NEW: Exhibit at St. Mary's drives home cost of war
Web Posted: 02/11/2005 05:54 PM CST
Christopher Anderson
Express-News Staff Writer
After helping set out more than 1,000 pairs of shoes meant to symbolize the deaths of Iraqi civilians, April Tobias entered a room at St. Mary's University filled with combat boots. The second pair that she looked at held the name of a childhood friend who had been killed last year in Iraq.
Tobias, a 20-year-old college sop re, said that she had previously learned of Nicholas Perez's death, but seeing his name today on one of 140 pair of military-issue boots that were set up as part of an exhibition on the human cost of the Iraq war hit her hard.
“I sat down just to pay my respects to him and say a little prayer for him. Then I broke down,” said Tobias, who was quickly comforted by her roommate. “I started crying and she started crying. She didn't know him, but I talked about him to her.”
The boots, which were purchased from military surplus stores, are one of the highlights of “Eyes Wide Open,” an exhibit sponsored by the American Friends Service Committee, a social justice and peace group founded by the Quakers in 1917.
The exhibit has been in about 40 U.S. cities since early last year. It will be at St. Mary's Saturday and again on Sunday in Conference Room A of University Center. The exhibit, which is free and open to the public, will run from 10 a.m. to 6 p.m. both days.
One of the highlights of the exhibit has been that it usually features a pair of boots with the names of each of the U.S. troops that have been killed in Iraq.
But the chance of rain this weekend prompted the exhibit's organizers to move everything inside where there was less space to display more than 1,400 pairs of boots than the large and scenic campus field where they were originally going to be placed.
Marq Anderson, the exhibit's national tour coordinator, said that he would try to find another place on the campus to display the remaining boots so that people who view the exhibit in San Antonio can better comprehend how many U.S. troops have lost their lives in Iraq.
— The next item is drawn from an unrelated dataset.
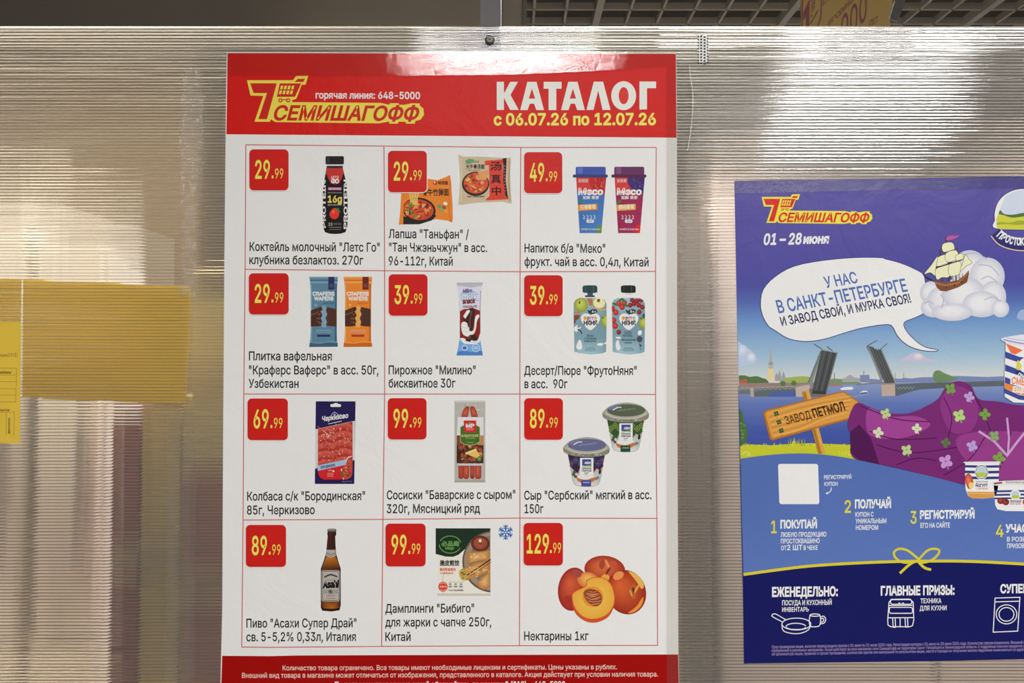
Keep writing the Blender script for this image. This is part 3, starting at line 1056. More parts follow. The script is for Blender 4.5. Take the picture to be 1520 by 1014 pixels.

The exhibit also includes several displays that question President's Bush decision to send American troops to war in Iraq, including such topics as: “There Were No Weapons of Mass Destruction,” “There was No Connection Between Al Qaeda and Saddam” and “The World Is Not a Safer Place Since the Iraq War.”
Chris Peche’-Schulz, a San Antonio resident whose son, daughter-in-law and adopted son have served in Iraq, said that people who believe the war was justified would object to parts of “Eyes Wide Open.”
She said that as a member of a two support groups for families of U.S. troops who has been to the funerals of several soldiers from Texas who have been killed in Iraq that she tries to stay out of politics. Despite some reservations, she said she would encourage people to see the exhibit.
“It is a little bit controversial, but what I would really want to say is that it would be wonderful if the general public would come to look at it because I want them to be aware that the sacrifices our military has made. I want them to support our troops. You know they do this for us.”
In a news conference held at the onset of the exhibit today, Charles Cotrell, St. Mary's president, said he thought it was proper and appropriate that “Eyes Wide Open” be held on his campus because “universities should become sanctuaries for different points of view.
“If we cannot in civility try to understand what is going in our world then our very freedoms are lost in this country,” Cotrell said.